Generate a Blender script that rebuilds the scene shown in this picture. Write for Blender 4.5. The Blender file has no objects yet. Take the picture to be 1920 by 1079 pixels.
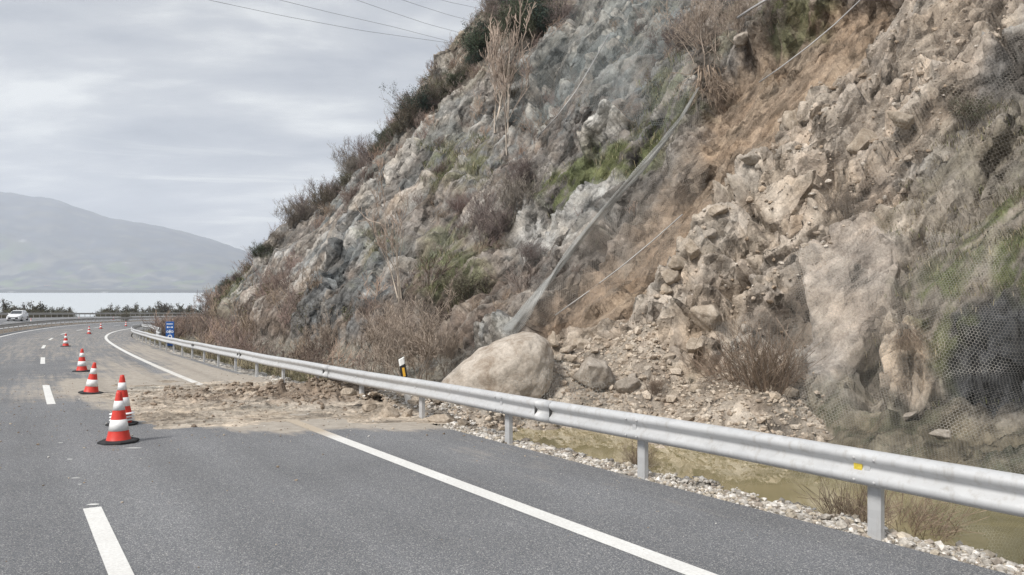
import bpy, math, random
import numpy as np
from mathutils import Vector, Matrix
random.seed(7)
F, CX, CY, CAMZ = 1390.0, 960.0, 539.5, 1.9
col = bpy.context.scene.collection
def sstep(a, b, x):
    t = np.clip((x-a)/(b-a), 0, 1); return t*t*(3-2*t)
# ------------------------------------------------------------------ road geometry
DS = .5
_S = np.arange(-60, 460, DS)
_phi = np.radians(34.94 - .0709*np.minimum(_S, 999) - .1175*np.maximum(_S-62.2, 0)*(_S < 9999))
_phi = np.radians(np.where(_S < 0, 34.94-.0709*_S*0.3, np.degrees(_phi)))
_phi = np.maximum(_phi, np.radians(-45))
_X = np.cumsum(-np.sin(_phi))*DS; _Y = np.cumsum(np.cos(_phi))*DS
_i0 = int(np.argmin(abs(_S))); _X += 5.1166-_X[_i0]; _Y -= _Y[_i0]
_Z = -.036*_Y
def phi(s): return np.interp(s, _S, _phi)
def road(s, o, dz=0.0):
    """station s along the right edge line, offset o to the right of it -> x, y, z of the road surface"""
    s = np.asarray(s, float); o = np.asarray(o, float)
    ph = phi(s)
    x = np.interp(s, _S, _X)+o*np.cos(ph); y = np.interp(s, _S, _Y)+o*np.sin(ph)
    z = np.interp(s, _S, _Z)-(.03+.045*sstep(55, 130, s))*np.clip(o, -30, 3)+dz
    return x, y, z
def rp(s, o, dz=0.0):
    x, y, z = road(s, o, dz); return Vector((float(x), float(y), float(z)))
def proj(x, y, z):
    y = np.maximum(y, .05)
    return CX+F*x/y, CY-F*(z-CAMZ)/y
_gs, _go = np.meshgrid(np.arange(2, 330, .5), np.arange(-24, 3, .25), indexing='ij')
_gx, _gy, _gz = road(_gs, _go); _gpx, _gpy = proj(_gx, _gy, _gz)
def road_at(px, py):
    """(s, o) of the road point seen at a place of the photograph (nearest one)"""
    d = (_gpx-px)**2+(_gpy-py)**2*6+ (_gy < 1)*1e9
    i = np.unravel_index(np.argmin(d), d.shape)
    s0, o0 = _gs[i], _go[i]
    for st in (.1, .02):
        a, b = np.meshgrid(s0+np.arange(-8, 9)*st, o0+np.arange(-8, 9)*st, indexing='ij')
        q = proj(*road(a, b)); dd = (q[0]-px)**2+(q[1]-py)**2*6
        j = np.unravel_index(np.argmin(dd), dd.shape); s0, o0 = a[j], b[j]
    return float(s0), float(o0)
def at(px, py, t):
    return Vector(((px-CX)/F*t, t, CAMZ-(py-CY)/F*t))
# ------------------------------------------------------------------ noise
def _hash(ix, iy, seed):
    h = (ix.astype(np.int64)*374761393+iy.astype(np.int64)*668265263+seed*2147483647+seed*97) & 0xffffffff
    h = ((h ^ (h >> 13))*1274126177) & 0xffffffff
    h = ((h ^ (h >> 16))*2246822519) & 0xffffffff
    return (h ^ (h >> 15)) & 0xffffffff
def _r(h): return h.astype(np.float64)/4294967296.0
def perlin(x, y, seed=0):
    xi = np.floor(x); yi = np.floor(y); fx = x-xi; fy = y-yi
    u = fx*fx*fx*(fx*(fx*6-15)+10); v = fy*fy*fy*(fy*(fy*6-15)+10)
    out = 0
    for dx in (0, 1):
        for dy in (0, 1):
            a = _r(_hash(xi+dx, yi+dy, seed))*2*np.pi
            g = np.cos(a)*(fx-dx)+np.sin(a)*(fy-dy)
            out = out+g*(u if dx else 1-u)*(v if dy else 1-v)
    return out*1.5
def fbm(x, y, seed=0, oct=4, gain=.5, lac=2.07):
    a, t = 1.0, 0
    for k in range(oct):
        t = t+a*perlin(x, y, seed+k*17); a *= gain; x = x*lac+3.1; y = y*lac+1.7
    return t
def ridged(x, y, seed=0, oct=4, gain=.5):
    a, t = 1.0, 0
    for k in range(oct):
        t = t+a*(1-2*abs(perlin(x, y, seed+k*13))); a *= gain; x = x*2.03+3.1; y = y*2.03+1.7
    return t
def facets(x, y, seed=0, tilt=1.0):
    """broken rock: every cell a tilted plane; returns height and distance to the nearest crack"""
    xi = np.floor(x); yi = np.floor(y)
    f1 = np.full(x.shape, 9.0); f2 = np.full(x.shape, 9.0); h = np.zeros(x.shape)
    for dx in (-1, 0, 1):
        for dy in (-1, 0, 1):
            cx = xi+dx; cy = yi+dy
            h1 = _hash(cx, cy, seed); h2 = _hash(cx, cy, seed+7); h3 = _hash(cx, cy, seed+19)
            qx = cx+_r(h1); qy = cy+_r(h2); ex = x-qx; ey = y-qy
            d = ex*ex+ey*ey
            hh = _r(h3)+tilt*((_r(h1 ^ 0x55aa) - .5)*ex*1.6+(_r(h2 ^ 0x33cc)-.2)*ey*1.6)
            n = d < f1
            f2 = np.where(n, f1, np.minimum(f2, d)); h = np.where(n, hh, h); f1 = np.where(n, d, f1)
    return h, np.sqrt(f2)-np.sqrt(f1)
def poly_sd(px, py, poly):
    """signed distance to a polygon, positive inside"""
    P = np.array(poly, float); n = len(P); d = np.full(px.shape, 1e18); ins = np.zeros(px.shape, bool)
    for i in range(n):
        ax, ay = P[i]; bx, by = P[(i+1) % n]; ex, ey = bx-ax, by-ay
        wx = px-ax; wy = py-ay; t = np.clip((wx*ex+wy*ey)/(ex*ex+ey*ey+1e-9), 0, 1)
        d = np.minimum(d, (wx-ex*t)**2+(wy-ey*t)**2)
        c = ((ay > py) != (by > py)) & (px < (bx-ax)*(py-ay)/((by-ay) if by != ay else 1e-9)+ax)
        ins ^= c
    return np.where(ins, 1, -1)*np.sqrt(d)
# ------------------------------------------------------------------ mesh helpers
def tag(o, label=None, cat=None, group=None, kind=None):
    if label: o['label'] = label
    if cat: o['category'] = cat
    if group: o['group'] = group
    if kind: o['kind'] = kind
    return o
def empty(name, loc=(0, 0, 0), rz=0.0, label=None, cat=None, group=None):
    o = bpy.data.objects.new(name, None); col.objects.link(o); o.location = loc; o.rotation_euler = (0, 0, rz)
    o.empty_display_size = .1
    return tag(o, label, cat, group)
def link(name, me, mat, parent=None):
    if mat: me.materials.append(mat)
    o = bpy.data.objects.new(name, me); col.objects.link(o)
    if parent is not None: o.parent = parent
    return o
def mesh_np(name, V, Fc, mat=None, cols=None, uv=None, smooth=True, parent=None):
    """V (n,3), Fc (m,k) ints of one face size, or a list of such arrays"""
    V = np.asarray(V, np.float32); Fl = Fc if isinstance(Fc, list) else [Fc]
    Fl = [np.asarray(f, np.int32) for f in Fl if len(f)]
    me = bpy.data.meshes.new(name)
    me.vertices.add(len(V)); me.vertices.foreach_set('co', V.ravel())
    nl = sum(f.size for f in Fl); nf = sum(len(f) for f in Fl)
    li = np.concatenate([f.ravel() for f in Fl]).astype(np.int32)
    tot = np.concatenate([np.full(len(f), f.shape[1], np.int32) for f in Fl])
    st = np.concatenate([[0], np.cumsum(tot)[:-1]]).astype(np.int32)
    me.loops.add(nl); me.loops.foreach_set('vertex_index', li)
    me.polygons.add(nf); me.polygons.foreach_set('loop_start', st); me.polygons.foreach_set('loop_total', tot)
    me.polygons.foreach_set('use_smooth', np.full(nf, smooth, bool))
    me.update(calc_edges=True); me.validate()
    if cols is not None:
        a = me.color_attributes.new('Col', 'FLOAT_COLOR', 'POINT')
        c = np.ones((len(V), 4), np.float32); c[:, :cols.shape[1]] = cols; a.data.foreach_set('color', c.ravel())
    if uv is not None:
        u = me.uv_layers.new(name='UVMap'); u.data.foreach_set('uv', np.asarray(uv, np.float32)[li].ravel())
    return link(name, me, mat, parent)
def grid_faces(n, m):
    """quads of an n x m vertex grid (index i*m+j)"""
    i, j = np.meshgrid(np.arange(n-1), np.arange(m-1), indexing='ij'); a = (i*m+j).ravel()
    return np.stack([a, a+m, a+m+1, a+1], 1)
class MB:
    """collects shapes into one mesh"""
    def __init__(s): s.v = []; s.f = []
    def add(s, v, f):
        b = len(s.v); s.v += [tuple(p) for p in v]; s.f += [tuple(i+b for i in q) for q in f]; return s
    def box(s, c, d, rot=None, taper=1.0):
        x, y, z = d[0]/2, d[1]/2, d[2]/2; P = []
        for sz, k in ((-z, 1.0), (z, taper)):
            for sx, sy in ((-x, -y), (x, -y), (x, y), (-x, y)): P.append(Vector((sx*k, sy*k, sz)))
        if rot is not None: P = [rot @ p for p in P]
        return s.add([p+Vector(c) for p in P], [(3, 2, 1, 0), (4, 5, 6, 7), (0, 1, 5, 4), (1, 2, 6, 5), (2, 3, 7, 6), (3, 0, 4, 7)])
    def lathe(s, prof, n=24, c=(0, 0, 0), axis='z'):
        V = []; Fs = []
        for r, z in prof:
            for k in range(n):
                a = 2*math.pi*k/n; p = (r*math.cos(a), r*math.sin(a), z)
                if axis == 'y': p = (p[0], p[2], p[1])
                if axis == 'x': p = (p[2], p[0], p[1])
                V.append((p[0]+c[0], p[1]+c[1], p[2]+c[2]))
        for i in range(len(prof)-1):
            for k in range(n): Fs.append((i*n+k, i*n+(k+1) % n, (i+1)*n+(k+1) % n, (i+1)*n+k))
        return s.add(V, Fs)
    def tube(s, pts, r, n=6, cap=True):
        pts = [Vector(p) for p in pts]; R = r if isinstance(r, (list, tuple)) else [r]*len(pts); V = []; Fs = []
        up = Vector((0, 0, 1))
        for i, p in enumerate(pts):
            d = (pts[min(i+1, len(pts)-1)]-pts[max(i-1, 0)]).normalized()
            a = d.cross(up if abs(d.z) < .95 else Vector((1, 0, 0))).normalized(); b = a.cross(d)
            for k in range(n):
                t = 2*math.pi*k/n; V.append(p+(a*math.cos(t)+b*math.sin(t))*R[i])
        for i in range(len(pts)-1):
            for k in range(n): Fs.append((i*n+k, i*n+(k+1) % n, (i+1)*n+(k+1) % n, (i+1)*n+k))
        if cap: Fs += [tuple(range(n-1, -1, -1)), tuple((len(pts)-1)*n+k for k in range(n))]
        return s.add(V, Fs)
    def prism(s, pts, depth, c=(0, 0, 0), rot=None):
        """polygon in the local xz plane pushed along y by depth"""
        n = len(pts); V = [Vector((x, -depth/2, z)) for x, z in pts]+[Vector((x, depth/2, z)) for x, z in pts]
        if rot is not None: V = [rot @ p for p in V]
        V = [p+Vector(c) for p in V]
        return s.add(V, [tuple(range(n)), tuple(range(2*n-1, n-1, -1))]+[(i, i+n, (i+1) % n+n, (i+1) % n) for i in range(n)])
    def build(s, name, mat, parent=None, off=None, smooth=False, bevel=0.0):
        me = bpy.data.meshes.new(name)
        o = Vector(off) if off is not None else Vector((0, 0, 0))
        me.from_pydata([(p[0]-o.x, p[1]-o.y, p[2]-o.z) for p in s.v], [], s.f); me.update()
        if smooth: me.polygons.foreach_set('use_smooth', [True]*len(me.polygons))
        ob = link(name, me, mat, parent)
        if bevel:
            m = ob.modifiers.new('bevel', 'BEVEL'); m.width = bevel; m.segments = 2; m.limit_method = 'ANGLE'
        return ob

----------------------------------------

THE EXERCISE - Return each line that includes "scene".

TASK RESPONSE -
Generate a Blender script that rebuilds the scene shown in this picture. Write for Blender 4.5. The Blender file has no objects yet. Take the picture to be 1920 by 1079 pixels.
col = bpy.context.scene.collection